Die Berechnung des letztendlich zu zahlenden Steuererhöhungsbetrages erfolgt länderbezogen und mehrstufig auf Basis handelsrechtlicher Rechnungslegung und detaillierter Anpassungen.

Besteuerungsverfahren

Die Mindeststeuer soll für ein Geschäftsjahr mit Ablauf des Kalenderjahres entstehen, in dem das Geschäftsjahr endet. Grundsätzlich hat jede steuerpflichtige Geschäftseinheit für das Geschäftsjahr eine Steuererklärung beim zuständigen Finanzamt einzureichen und die Steuer selbst zu berechnen, sog. Steueranmeldung. Die Mindeststeuer ist sodann innerhalb von einem Monat nach Abgabe der Steueranmeldung fällig und bis dahin zu entrichten. Soweit eine Mindeststeuergruppe vorliegt, hat der Gruppenträger die Steuererklärung abzugeben und die Mindeststeuer bei Fälligkeit zu entrichten. Zuständig ist das Finanzamt, das für die Besteuerung nach dem Einkommen bzw. für die gesonderte und einheitliche Feststellung zuständig ist.

Pflicht zur Abgabe eines Mindeststeuer-Berichts

Neben der Steuererklärung hat zudem grundsätzlich jede steuerpflichtige Geschäftseinheit einen sog. Mindeststeuer-Bericht an das Bundeszentralamt für Steuern nach amtlich vorgeschriebenem Datensatz zu übermitteln. Es soll indes ausreichen, wenn eine steuerpflichtige Geschäftseinheit im Auftrag der übrigen Geschäftseinheiten den Bericht übermittelt. Die Übermittlung hat spätestens 15 Monate nach Ablauf des Geschäftsjahres zu erfolgen, außer der Mindeststeuer-Bericht wird erstmals eingereicht; hier hat die Abgabe spätestens 18 Monate nach Ablauf des Geschäftsjahres zu erfolgen.

Inhaltlich sind in dem Mindeststeuer-Bericht umfangreiche Angaben zu machen, die bereits frühzeitig beschafft werden sollten.

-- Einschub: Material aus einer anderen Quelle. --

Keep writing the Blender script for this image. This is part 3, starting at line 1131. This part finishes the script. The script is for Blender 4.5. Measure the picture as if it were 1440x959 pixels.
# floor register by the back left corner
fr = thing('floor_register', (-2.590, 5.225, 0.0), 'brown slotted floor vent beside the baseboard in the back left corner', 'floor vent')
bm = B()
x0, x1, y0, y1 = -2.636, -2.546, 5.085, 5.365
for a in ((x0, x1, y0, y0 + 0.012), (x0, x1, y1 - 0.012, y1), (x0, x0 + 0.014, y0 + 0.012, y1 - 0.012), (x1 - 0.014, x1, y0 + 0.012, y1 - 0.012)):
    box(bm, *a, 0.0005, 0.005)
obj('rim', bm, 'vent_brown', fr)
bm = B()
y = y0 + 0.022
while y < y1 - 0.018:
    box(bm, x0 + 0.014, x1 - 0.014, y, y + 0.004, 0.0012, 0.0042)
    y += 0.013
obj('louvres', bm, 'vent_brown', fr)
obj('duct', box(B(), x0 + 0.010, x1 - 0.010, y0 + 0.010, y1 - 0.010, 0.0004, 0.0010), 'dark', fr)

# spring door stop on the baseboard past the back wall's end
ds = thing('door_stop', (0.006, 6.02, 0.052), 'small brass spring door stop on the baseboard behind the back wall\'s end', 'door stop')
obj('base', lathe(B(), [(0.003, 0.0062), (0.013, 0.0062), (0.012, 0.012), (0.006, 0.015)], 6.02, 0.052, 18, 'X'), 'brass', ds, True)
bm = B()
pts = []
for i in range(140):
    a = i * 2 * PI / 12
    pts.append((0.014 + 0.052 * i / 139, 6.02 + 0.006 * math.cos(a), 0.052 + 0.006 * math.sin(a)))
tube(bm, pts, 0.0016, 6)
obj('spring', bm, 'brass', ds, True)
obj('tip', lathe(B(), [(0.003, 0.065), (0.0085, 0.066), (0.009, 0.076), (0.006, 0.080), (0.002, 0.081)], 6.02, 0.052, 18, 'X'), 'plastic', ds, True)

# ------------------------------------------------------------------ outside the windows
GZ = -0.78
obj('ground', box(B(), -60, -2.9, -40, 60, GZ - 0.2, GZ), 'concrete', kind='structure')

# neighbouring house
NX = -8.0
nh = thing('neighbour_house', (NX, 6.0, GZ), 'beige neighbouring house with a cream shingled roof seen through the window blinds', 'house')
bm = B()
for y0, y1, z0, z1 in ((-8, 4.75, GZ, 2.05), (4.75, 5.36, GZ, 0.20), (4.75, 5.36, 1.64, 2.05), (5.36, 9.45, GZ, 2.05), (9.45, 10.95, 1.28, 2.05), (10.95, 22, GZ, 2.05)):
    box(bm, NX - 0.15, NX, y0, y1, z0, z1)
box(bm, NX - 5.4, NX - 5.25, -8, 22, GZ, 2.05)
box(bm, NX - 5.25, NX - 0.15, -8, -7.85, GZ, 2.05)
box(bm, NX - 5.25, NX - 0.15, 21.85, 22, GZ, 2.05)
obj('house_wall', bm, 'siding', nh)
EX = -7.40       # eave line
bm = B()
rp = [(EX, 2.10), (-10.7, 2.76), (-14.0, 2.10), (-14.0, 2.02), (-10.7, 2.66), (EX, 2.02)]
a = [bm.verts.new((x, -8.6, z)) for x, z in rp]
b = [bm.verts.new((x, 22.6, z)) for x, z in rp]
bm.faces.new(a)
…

So sieht der Entwurf insbesondere vor, dass eine nach Steuerhoheitsgebieten gegliederte Auflistung aller Geschäftseinheiten, deren Steuernummern sowie deren Qualifikation im Sinne dieser Regelungen, eine Übersicht über die Konzernstruktur der Unternehmensgruppe, konkrete Angaben zur Berechnung der Ergänzungssteuerbeträge und eine Auflistung ausgeübter Wahlrechte anzugeben sind.

Wird ein Mindeststeuer-Bericht vorsätzlich oder leichtfertig nicht, nicht vollständig oder nicht rechtzeitig übermittelt, stellt dies eine Ordnungswidrigkeit dar, die mit einer in dem Entwurf noch nicht bezifferten Geldbuße geahndet werden kann.

Praxishinweis

Die vorgesehenen Regelungen sind äußerst umfangreich und komplex. Das weitere gesetzgeberische Verfahren bleibt mit Spannung abzuwarten. Unternehmensgruppen sollten frühzeitig prüfen, ob sie die Umsatzgrenze von 750 Millionen Euro in mindestens zwei von vier Geschäftsjahren erreichen, und damit in den Anwendungsbereich fallen. Ferner sollten entsprechende Prozesse implementiert werden, damit die benötigten Informationen rechtzeitig zur Verfügung stehen. Schließlich macht es Sinn, für den fünfjährigen Übergangszeitraum die Ausnahmebestimmungen zu prüfen, da insbesondere die CbCR-Safe-Harbour-Regelung nur auf Antrag gewährt wird.